On the way home I was processing the whole experience and it hit me—I have separation issues too.  When I think that God has forsaken me, I do naughty things as well—not so very different from Panther.  Sometimes I withhold praise from God and instead of ministering to needs of others that I am aware of, I spend too much time watching TV or I focus too much on my own needs and allow myself to think thoughts that raise my anxiety level instead of practicing spiritual exercises that I know will decrease that level of fear.

I know that God does not ever leave or forsake us, but we are in a world that is broken and it is not our home.  We are kind of like the dogs in the boarding pen although we do have the spirit of God living in and through us, we are still aliens and foreigners in a place that is only temporary.  We are supposed to be anxiously awaiting our Master’s return to take us to our eternal home—so maybe while I am here I am going to just have to live with this longing to be home and suffering from “separation” issues is just part of the whole picture.

I keep doing things to settle in here in my boarding pen to try to ease the pain of separation and sometimes I bark persistently, but I am smarter than the boarded dogs.  I know that I have a promise from my faithful Savior.

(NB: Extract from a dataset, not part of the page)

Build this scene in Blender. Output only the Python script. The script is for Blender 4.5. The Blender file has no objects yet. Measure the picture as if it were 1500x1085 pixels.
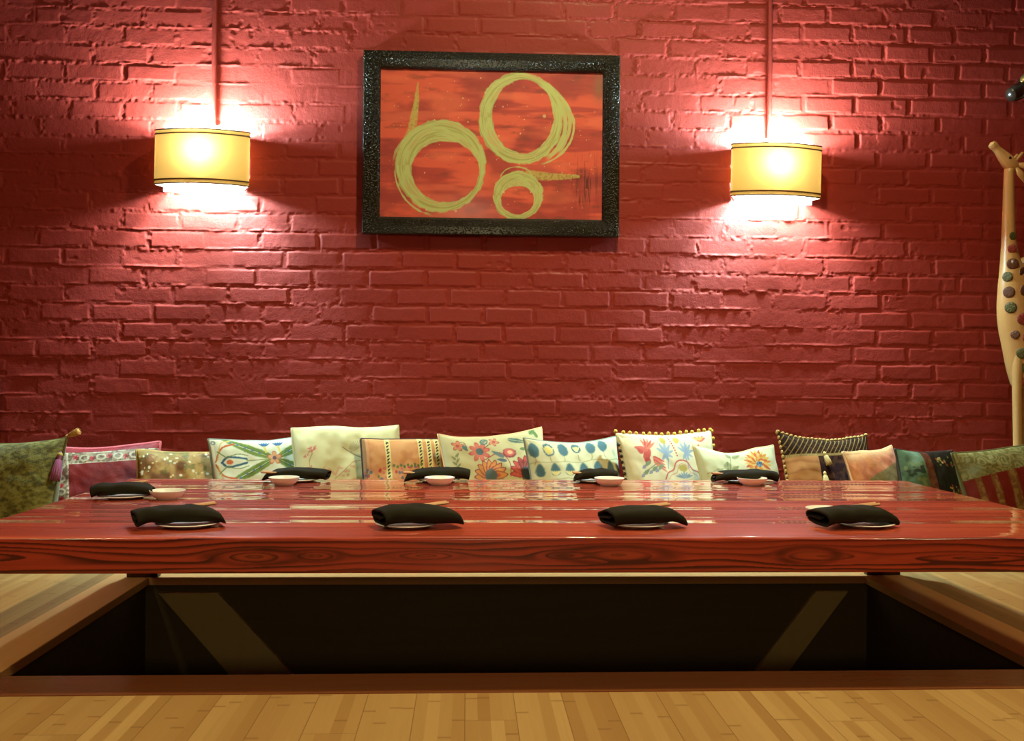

In Jesus final words to His disciples before His crucifixion in John Chapter 14, He said, “Do not let your hearts be troubled and do not be afraid” (vs. 27) and in verses 1 and 2 of Chapter 14, He says, “Do not let your hearts be troubled.  Trust in God, trust also in me.  In my Father’s house are many rooms; if it were not so, I would have told you.  I am going there to prepare a place for you.  I will come back and take you to be with me that you also may be where I am”.

For now I have to live with my struggle to have faith and not have a “troubled heart”  because I’m stuck here for a temporary time, but I’m not stuck in a pen and I can use my time to accomplish God’s will for me and continue to do good.  My heart and soul still long to not be separated though, but that's okay—you can’t love somebody and be okay with separation.